Throughout it all, a very rightwing worldview, a quirky mind, a belief that the current political system and institutions don’t work, a love of mavericks, loathing of Europe (albeit angrily denying for years that he felt Britain should leave the EU), a loathing too of incremental change in favour of revolution and a determination to work on his terms, which, for now at least, Johnson appears willing to allow. “Punk rock activism,” is how one contributor puts it.

One of the rare genuinely revealing moments comes from one of the few women interviewed – indeed, writing this the morning after I watched it, I think she was the only one, apart from campaigner Gina Miller (today’s Tory Party is very much a game for the boys).

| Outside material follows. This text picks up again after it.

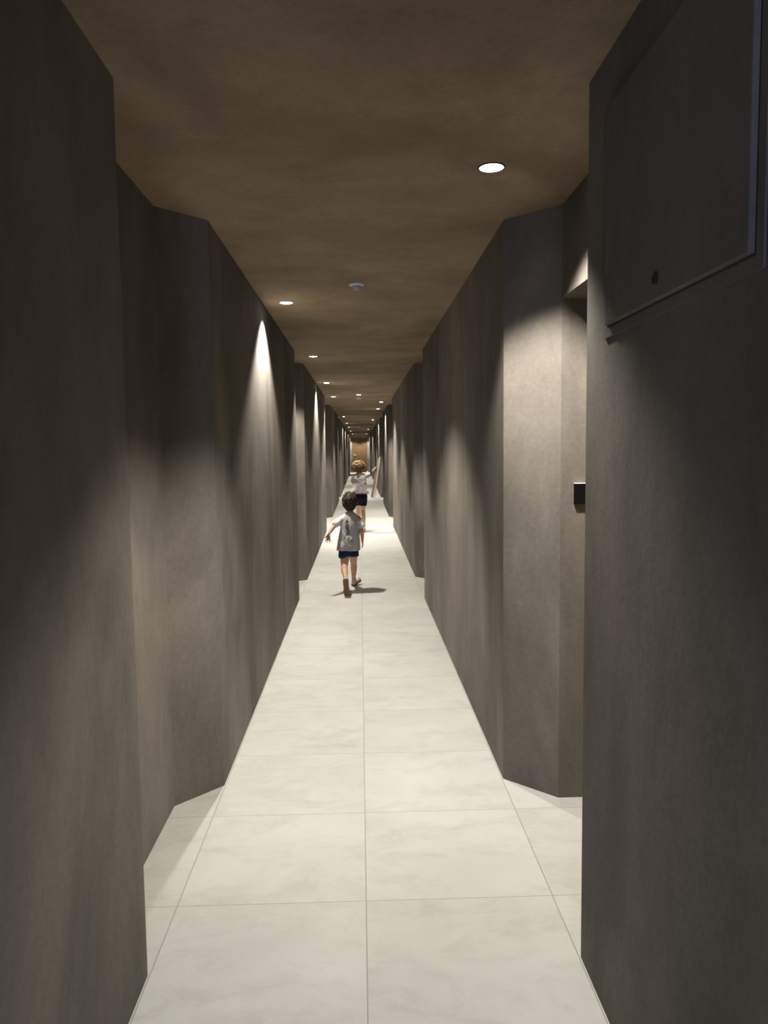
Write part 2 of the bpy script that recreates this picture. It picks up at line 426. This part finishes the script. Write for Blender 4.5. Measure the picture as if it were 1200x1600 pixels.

Mary Bousted, a teaching union leader, recalls a meeting with Gove, interrupted by Cummings storming in, barefoot, “And he sat there whistling and looking at me with complete contempt.” Bullying, she calls it, reprehensible. Gove allowed it, as Johnson allows it now. 

Another woman I would have liked to see interviewed is Sonia Khan, the former Treasury special advisor marched out of Downing Street virtually at gunpoint after Cummings accused her of consorting with her former boss, Philip Hammond. We will have to wait for an employment tribunal before we get her story, but we did hear from another SPAD, Peter Cardwell, revealing that Cummings had told them all, after Johnson became PM, that if any of them leaked, they would be sacked and marched out. “You have no rights.” I found myself agreeing with Dave Penman, leader of the senior civil service union, First Division Association, that, “People around the prime minister should not need fear to operate in Number Ten.”

“You have no rights.” Fine for a Benedict Cumberbatch movie. Not so clever in the real world. Especially at a time of crisis, when government leaders will require the goodwill of millions of people, among them public servants committed to public service not political revolution, to get through it. Mr Johnson may by now have realised that real doctors, not spin doctors, are likely to be more important to his political survival.

Taking Control: The Dominic Cummings Story is on BBC Two tonight at 9pm.